Los almendros en flor anunciaban una primavera que trajo de vuelta el invierno, las noches gélidas, el frío en la cara, las calles empapadas, el granizo, la lluvia caprichosa; los días santos cada vez más profanos, la dicha de una penitencia que nos devuelve a la vida. 

La luna llena proclamaba en lo alto una nueva Semana Santa entre el silencio y el rezo, y la alegría y los reencuentros, y el mirar al cielo como miran los hombres del campo a la espera de una buena cosecha. Semana Santa que ya es pasado y cuenta atrás para la próxima Pasión.  Noches y días perfumados de incienso, el rumor del Duero, los tambores solemnes y el cántico de las voces graves, las bandas de música, el bombardino y las matracas en el barrio de Olivares, el lamento de las campanas en las torres.

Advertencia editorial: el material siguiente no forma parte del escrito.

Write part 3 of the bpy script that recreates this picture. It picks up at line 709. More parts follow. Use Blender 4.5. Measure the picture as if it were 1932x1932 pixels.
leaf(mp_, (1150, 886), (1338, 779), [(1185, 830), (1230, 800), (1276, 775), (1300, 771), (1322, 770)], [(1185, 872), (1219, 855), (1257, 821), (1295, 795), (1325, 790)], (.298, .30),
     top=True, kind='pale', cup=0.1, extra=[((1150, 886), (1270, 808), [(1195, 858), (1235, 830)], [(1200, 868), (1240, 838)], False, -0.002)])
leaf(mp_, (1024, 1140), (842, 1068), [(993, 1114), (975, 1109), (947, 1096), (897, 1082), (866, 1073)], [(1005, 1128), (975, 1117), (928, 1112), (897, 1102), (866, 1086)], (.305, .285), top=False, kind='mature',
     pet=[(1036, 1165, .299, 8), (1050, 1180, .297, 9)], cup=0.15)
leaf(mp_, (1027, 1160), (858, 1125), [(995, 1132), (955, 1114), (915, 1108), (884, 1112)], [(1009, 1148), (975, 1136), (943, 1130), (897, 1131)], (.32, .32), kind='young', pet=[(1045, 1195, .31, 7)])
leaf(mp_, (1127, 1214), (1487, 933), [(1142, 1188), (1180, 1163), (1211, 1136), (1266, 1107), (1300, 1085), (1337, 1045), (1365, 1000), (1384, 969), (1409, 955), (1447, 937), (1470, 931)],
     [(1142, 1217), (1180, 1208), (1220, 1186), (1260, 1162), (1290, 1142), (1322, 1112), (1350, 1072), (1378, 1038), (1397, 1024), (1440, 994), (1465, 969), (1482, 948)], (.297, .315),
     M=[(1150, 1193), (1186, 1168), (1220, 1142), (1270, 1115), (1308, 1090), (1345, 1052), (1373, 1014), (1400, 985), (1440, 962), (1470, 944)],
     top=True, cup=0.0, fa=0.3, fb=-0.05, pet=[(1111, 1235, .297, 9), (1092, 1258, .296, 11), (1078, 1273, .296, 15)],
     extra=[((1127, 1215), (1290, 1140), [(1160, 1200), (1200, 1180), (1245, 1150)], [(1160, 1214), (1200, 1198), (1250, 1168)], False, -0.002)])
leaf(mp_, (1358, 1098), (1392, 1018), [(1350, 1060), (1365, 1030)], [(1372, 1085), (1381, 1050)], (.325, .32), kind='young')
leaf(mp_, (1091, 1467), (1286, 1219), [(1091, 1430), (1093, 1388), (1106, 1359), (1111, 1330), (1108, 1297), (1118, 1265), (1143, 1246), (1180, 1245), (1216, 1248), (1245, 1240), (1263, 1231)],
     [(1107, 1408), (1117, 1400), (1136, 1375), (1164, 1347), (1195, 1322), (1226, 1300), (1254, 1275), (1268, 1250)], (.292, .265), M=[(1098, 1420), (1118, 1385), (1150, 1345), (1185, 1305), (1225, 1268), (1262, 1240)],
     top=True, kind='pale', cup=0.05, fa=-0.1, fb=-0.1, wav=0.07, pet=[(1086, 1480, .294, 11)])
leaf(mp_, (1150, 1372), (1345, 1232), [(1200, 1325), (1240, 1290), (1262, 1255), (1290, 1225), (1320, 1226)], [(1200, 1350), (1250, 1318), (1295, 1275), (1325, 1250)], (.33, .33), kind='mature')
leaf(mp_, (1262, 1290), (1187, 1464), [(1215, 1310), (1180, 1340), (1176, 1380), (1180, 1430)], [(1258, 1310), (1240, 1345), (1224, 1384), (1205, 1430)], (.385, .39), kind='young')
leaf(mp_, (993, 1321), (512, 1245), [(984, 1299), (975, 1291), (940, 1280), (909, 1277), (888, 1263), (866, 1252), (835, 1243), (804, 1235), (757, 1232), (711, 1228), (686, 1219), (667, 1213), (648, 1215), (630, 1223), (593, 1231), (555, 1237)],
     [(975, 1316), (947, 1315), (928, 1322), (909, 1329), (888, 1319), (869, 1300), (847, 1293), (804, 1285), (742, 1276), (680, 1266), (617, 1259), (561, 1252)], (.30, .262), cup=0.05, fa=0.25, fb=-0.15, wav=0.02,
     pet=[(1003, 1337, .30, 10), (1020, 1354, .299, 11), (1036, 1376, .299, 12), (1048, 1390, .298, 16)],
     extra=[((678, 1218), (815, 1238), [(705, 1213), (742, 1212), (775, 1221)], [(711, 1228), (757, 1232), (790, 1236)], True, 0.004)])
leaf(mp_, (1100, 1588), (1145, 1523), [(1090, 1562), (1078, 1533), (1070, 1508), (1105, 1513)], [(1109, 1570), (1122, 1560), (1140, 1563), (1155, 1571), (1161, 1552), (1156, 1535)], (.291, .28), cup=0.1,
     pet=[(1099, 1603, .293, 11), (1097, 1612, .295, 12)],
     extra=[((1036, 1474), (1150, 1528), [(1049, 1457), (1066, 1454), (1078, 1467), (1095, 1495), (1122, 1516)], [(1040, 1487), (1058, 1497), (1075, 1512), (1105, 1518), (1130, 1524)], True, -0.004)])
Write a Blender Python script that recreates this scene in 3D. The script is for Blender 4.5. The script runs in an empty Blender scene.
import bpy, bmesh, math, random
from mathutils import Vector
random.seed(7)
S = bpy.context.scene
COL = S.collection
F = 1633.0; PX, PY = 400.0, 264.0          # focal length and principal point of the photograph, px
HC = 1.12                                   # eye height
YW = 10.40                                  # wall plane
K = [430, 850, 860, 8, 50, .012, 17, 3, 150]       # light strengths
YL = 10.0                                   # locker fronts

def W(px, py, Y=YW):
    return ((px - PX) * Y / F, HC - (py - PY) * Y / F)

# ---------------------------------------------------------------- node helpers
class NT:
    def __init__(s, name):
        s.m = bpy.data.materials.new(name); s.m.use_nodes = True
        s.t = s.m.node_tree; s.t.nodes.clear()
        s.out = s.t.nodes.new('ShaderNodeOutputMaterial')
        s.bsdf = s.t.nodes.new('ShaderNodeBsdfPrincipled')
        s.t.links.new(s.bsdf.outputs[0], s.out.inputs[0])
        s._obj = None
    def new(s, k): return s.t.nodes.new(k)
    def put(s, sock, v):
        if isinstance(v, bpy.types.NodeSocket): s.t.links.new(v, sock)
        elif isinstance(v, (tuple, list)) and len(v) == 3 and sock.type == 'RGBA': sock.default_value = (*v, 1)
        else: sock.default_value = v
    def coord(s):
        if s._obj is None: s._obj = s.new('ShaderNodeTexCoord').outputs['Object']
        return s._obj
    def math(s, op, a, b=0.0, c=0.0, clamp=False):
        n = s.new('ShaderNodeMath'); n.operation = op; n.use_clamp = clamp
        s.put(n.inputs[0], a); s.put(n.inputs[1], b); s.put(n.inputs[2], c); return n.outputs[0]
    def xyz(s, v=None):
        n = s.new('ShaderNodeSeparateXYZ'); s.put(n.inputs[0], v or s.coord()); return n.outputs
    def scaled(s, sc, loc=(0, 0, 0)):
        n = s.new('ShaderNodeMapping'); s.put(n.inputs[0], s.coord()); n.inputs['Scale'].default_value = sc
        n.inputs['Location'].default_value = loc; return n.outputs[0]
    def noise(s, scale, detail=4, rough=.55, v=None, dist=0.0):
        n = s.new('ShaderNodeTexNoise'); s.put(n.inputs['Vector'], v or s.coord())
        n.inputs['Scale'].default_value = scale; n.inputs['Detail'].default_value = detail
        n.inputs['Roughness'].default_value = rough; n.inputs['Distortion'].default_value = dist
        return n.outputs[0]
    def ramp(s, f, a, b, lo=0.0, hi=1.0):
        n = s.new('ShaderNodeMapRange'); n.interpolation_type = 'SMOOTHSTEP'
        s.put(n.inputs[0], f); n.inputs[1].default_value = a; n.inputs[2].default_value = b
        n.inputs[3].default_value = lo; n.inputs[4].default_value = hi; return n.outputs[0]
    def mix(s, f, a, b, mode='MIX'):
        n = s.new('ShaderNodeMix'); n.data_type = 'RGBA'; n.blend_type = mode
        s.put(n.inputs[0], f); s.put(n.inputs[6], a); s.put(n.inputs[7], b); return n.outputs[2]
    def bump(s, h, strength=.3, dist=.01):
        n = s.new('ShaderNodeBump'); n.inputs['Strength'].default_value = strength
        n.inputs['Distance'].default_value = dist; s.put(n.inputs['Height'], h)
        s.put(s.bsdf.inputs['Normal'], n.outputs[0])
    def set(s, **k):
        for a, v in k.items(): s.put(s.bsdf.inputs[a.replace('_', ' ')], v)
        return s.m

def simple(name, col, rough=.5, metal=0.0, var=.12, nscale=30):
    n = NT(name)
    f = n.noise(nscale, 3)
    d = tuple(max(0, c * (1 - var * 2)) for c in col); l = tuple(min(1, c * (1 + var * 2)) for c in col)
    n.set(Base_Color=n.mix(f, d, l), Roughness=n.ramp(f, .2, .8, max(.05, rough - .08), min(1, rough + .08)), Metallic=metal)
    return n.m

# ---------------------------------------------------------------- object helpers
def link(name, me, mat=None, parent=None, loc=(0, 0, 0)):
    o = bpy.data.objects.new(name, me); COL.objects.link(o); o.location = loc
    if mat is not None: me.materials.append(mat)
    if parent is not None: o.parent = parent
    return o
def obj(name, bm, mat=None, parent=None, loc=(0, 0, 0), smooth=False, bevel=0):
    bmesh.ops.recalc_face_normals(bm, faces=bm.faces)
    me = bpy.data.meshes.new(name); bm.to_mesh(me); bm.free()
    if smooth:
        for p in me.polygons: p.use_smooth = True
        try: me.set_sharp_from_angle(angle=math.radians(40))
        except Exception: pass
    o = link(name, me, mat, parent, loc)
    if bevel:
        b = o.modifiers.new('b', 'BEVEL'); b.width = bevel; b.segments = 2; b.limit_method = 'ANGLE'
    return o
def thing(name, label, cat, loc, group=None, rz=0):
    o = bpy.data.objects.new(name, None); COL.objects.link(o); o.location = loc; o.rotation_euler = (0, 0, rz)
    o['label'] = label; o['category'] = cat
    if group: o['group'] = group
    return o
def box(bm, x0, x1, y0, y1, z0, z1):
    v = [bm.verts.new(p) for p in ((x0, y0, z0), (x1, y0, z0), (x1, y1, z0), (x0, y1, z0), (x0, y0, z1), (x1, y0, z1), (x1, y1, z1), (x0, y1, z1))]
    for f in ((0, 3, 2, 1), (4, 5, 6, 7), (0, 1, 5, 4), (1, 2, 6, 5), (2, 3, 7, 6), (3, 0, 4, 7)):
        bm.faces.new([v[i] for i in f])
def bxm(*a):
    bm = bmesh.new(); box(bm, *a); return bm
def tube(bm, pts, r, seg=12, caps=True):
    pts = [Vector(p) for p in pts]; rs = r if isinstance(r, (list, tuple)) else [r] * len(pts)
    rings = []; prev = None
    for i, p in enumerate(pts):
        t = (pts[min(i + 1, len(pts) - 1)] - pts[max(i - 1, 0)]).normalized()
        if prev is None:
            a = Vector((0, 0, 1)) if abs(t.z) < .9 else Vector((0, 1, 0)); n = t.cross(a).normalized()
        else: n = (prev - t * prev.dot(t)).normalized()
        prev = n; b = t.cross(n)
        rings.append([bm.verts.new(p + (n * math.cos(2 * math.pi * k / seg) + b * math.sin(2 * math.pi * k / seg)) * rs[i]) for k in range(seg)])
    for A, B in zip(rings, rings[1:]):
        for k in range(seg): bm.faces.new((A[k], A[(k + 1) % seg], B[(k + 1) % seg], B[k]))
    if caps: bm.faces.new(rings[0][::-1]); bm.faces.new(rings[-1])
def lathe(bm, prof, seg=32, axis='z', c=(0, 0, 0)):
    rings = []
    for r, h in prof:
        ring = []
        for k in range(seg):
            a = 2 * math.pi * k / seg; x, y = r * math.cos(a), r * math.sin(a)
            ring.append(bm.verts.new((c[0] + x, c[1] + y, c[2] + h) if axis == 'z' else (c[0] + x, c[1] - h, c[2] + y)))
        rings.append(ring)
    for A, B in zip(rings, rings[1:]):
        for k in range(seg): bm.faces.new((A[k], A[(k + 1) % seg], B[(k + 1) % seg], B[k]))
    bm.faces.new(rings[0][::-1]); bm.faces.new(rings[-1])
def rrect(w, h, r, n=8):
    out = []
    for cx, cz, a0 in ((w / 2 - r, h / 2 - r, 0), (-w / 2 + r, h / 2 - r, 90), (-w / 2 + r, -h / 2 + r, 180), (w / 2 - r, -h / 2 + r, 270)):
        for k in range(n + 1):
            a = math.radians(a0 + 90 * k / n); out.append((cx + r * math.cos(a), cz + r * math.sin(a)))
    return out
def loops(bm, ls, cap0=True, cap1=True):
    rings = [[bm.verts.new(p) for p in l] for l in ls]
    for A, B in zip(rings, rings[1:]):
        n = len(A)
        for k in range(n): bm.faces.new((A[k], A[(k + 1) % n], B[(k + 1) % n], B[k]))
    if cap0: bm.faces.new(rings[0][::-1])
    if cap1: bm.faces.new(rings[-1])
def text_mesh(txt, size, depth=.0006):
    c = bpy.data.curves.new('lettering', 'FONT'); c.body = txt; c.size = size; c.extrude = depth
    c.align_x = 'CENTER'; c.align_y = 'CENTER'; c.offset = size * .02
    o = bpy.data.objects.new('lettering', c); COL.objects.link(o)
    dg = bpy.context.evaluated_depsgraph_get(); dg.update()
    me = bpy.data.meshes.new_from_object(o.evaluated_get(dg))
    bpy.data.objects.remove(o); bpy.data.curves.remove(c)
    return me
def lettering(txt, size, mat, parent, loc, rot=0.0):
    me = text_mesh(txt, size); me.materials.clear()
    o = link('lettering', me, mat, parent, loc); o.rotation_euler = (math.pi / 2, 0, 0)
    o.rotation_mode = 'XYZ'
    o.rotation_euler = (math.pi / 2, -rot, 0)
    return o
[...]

Aquí, en la ciudad que me habita, huele a flores recién cortadas y a ese limpio que emana de las túnicas de lana y de terciopelo recién planchadas, el vapor de agua, el alcanfor de los armarios, la madera. Olía a cera y a bronce en Zamora en la noche de los Dolores, pórtico de la Pasión, de tantas pasiones, mientras lejos otro dolor, otras pasiones, otros sacrificios en nombre de un Dios que se hace el dormido; otros cristos de carne y hueso caían entre el olor a pólvora de la barbarie. 

La procesión del Cristo del Espíritu Santo



Pasaba el Cristo del Espíritu Santo bajo mis balcones y yo contenía la respiración y me temblaba el pulso y el corazón, con la mente más allá de mi pequeña plaza, de los tilos desnudos y los sillares románicos que me circundan. Zamora a las puertas de una Semana Santa y el mundo, loco, llamando a las puertas de la sangre y de la guerra mientras llegaban los primeros reportes desde el país del frío. 

Pasaba Cristo y yo miraba más allá, en una sala de conciertos llena de cadáveres y un fuego distinto al de las miles de llamas que abrían paso al Crucificado. Tantos muertos en la Cruz. En el dolor de Dios, en el dolor del Hombre, veía el dolor de un mundo que no entiendo, el dolor de un mundo que sólo me duele.

Pasaba Cristo a hombros de sus cargadores y me preguntaba el peso, el precio, la angustia de los ausentes y asesinados en Israel, la brutalidad de la masacre en Gaza, tanto dolor en Siria. Cuánto pesan todos los pueblos amenazados, oprimidos. Y el miedo. Tanto miedo en un mundo en guerra, en esta espiral de sangre que no parece el mismo mundo de la Zamora sumida en el silencio que acompaña a los Cristos en la noche, tierra de nazarenos donde cada uno carga con su cruz y la sostiene sin abrir la boca, apretando los dientes, sin inclinar la espalda cada día del año.

A la Cruz del Crucificado cosí mis ojos y la pregunta eterna, saber si acaso los hombres que somos, los hombres en que nos hemos convertido, lobos para el hombre, merecen la muerte de un solo hombre bueno, tanto amor. 

Pasaba Cristo y el aire sólo me devolvía silencio. Tanto silencio.